Wendy Davis and Julian Castro Are the Texas Future; Ted Cruz and Greg Abbott Are the Texas Past

The hour will soon arrive when Texas State Sen. Wendy Davis (D) announces whether she will run for governor, and if she does, Texas politics will never be the same.
This post was published on the now-closed HuffPost Contributor platform. Contributors control their own work and posted freely to our site. If you need to flag this entry as abusive, send us an email.

The hour will soon arrive when Texas State Sen. Wendy Davis (D) announces whether she will run for governor, and if she does, Texas politics will never be the same.

The challenges facing Republicans in Texas are similar to the challenges facing Republicans nationally, which is what I discussed in my new column about the battle between traditional Republicans and a new breed of old-idea Republicans I labeled the neo-confederates.

Texas will almost certainly go blue. The question is how fast. If Davis runs for governor, where she will be a fighting underdog with a real but long-shot chance of winning; and if Hillary Clinton runs for president, where she will have an even money chance of carrying Texas, the surge of Democrats in Texas will be accelerated. I emphasize that while Davis and Clinton are both pro-choice, they expand their vote with their long-term championing of issues such as pay equity, jobs, veterans support, and issues important to seniors, among many others.

One part of the Texas blue movement is demographic and data-driven. The surge of the Hispanic population is powerful, profound, increasing and game-changing. Equally important is the surge of female voters, the rise of female influence, and the rise of major league Democratic candidates, talented Democratic organizers, motivated Democratic voters and powerful Democratic donors who happen to be women.

Add to this the motivation of young voters and black voters to support Democrats and come out to vote for those candidates who inspire them, and add the fear among these voters of GOP candidates who appear hostile to the interests of women, Hispanics, young people and blacks as they (correctly) define their interests.

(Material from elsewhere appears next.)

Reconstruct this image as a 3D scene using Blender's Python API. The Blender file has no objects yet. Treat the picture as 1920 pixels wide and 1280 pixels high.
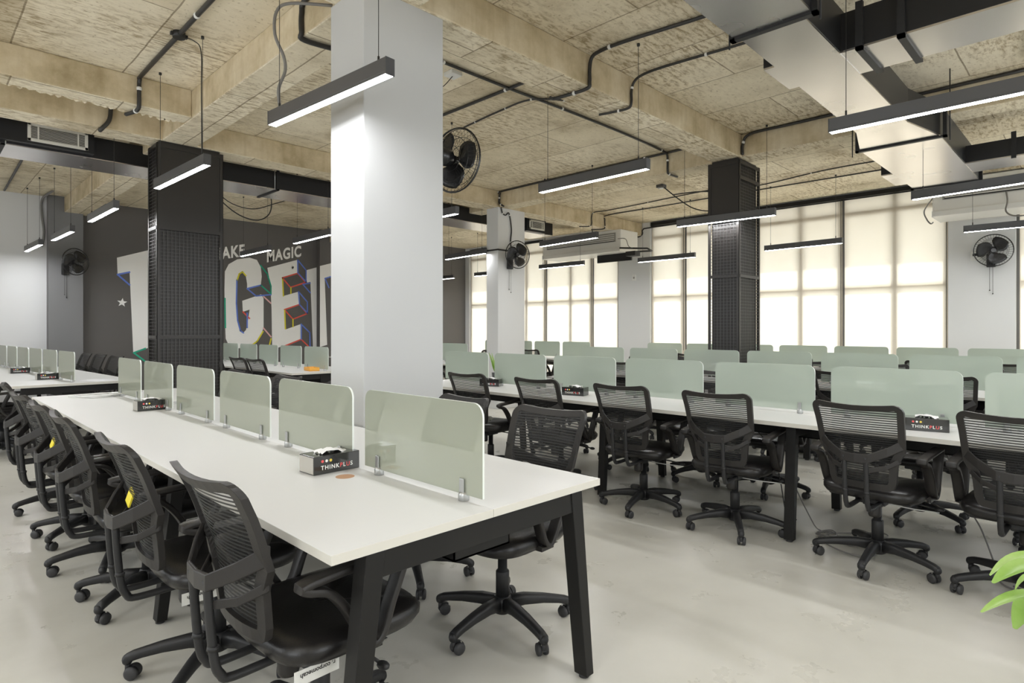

If Davis runs for governor in 2014, she accelerates and deepens the infrastructure of workers, donors, and voters that will be a launching pad for Clinton in 2016. If San Antonio Mayor Julian Castro (D) were to run statewide in 2014, this powerful impact deepens. I doubt Castro will run in 2014, but I can report that some very important Texas Democrats are today approaching a number of high-octane Hispanic Texas Democrats who would be inspiring and exciting statewide candidates in 2014.

Sen. Ted Cruz (R-Texas), by contrast, is far out of the mainstream of the history of the Republican Party. Cruz is one of the least influential Republicans in modern Senate history. His extreme rightist policies, his extreme personal ambition and his extreme obstructionist attitudes have deeply alienated and offended a large majority of Republican senators.

Cruz is a cable television Senator, a show horse who grandstands to the right-wing of the right-wing GOP base which takes him and those who agree with him further and further away from mainstream voters and swing voters who decide state and national elections.

Texas Attorney General and front-runner for governor, Greg Abbott (R), continues to alienate the constituencies (Hispanics, women, young voters and blacks) whose loyalty and turnout for Democrats offers the great hope for Democrats.

Abbott appears to have an angry streak. He is prone to political outbursts and hasty moves that I predict will make him accident prone in a statewide campaign and make the prospect of an Abbott governorship a frightening thought for large numbers of female Texas voters.

Today, I would put the odds of Davis winning in 2014 at 40 percent and the odds of Clinton carrying Texas in 2016 at 50 percent. The great variable in Texas and the reason I am somewhat more optimistic than most analysts if Davis runs is, I confess, metaphysical. In brief: Many Texas Democrats have a losing attitude. Compared to the years I worked for former Sen. Lloyd Bentsen (D-Texas), a winner with the ultimate winning attitude, far too many Texas Democrats fall victim to an innate pessimism that looks backward to past electoral losses.

I should emphasize that this pessimistic syndrome is found more in the political Texas men I talk to than the political Texas women I talk to, who are much more gung-ho and ready to go. This is why I recently praised Annie's List, the Texas sister of EMILY's list. These women are leaders and winners, and if Davis runs they will storm the Bastille of reactionary Texas Republicanism.

The big question is whether the future is now or soon. When I think of Annie's List and the prospect of Davis running for governor, I think of a comment JFK once made: If you face a man's job, find a woman!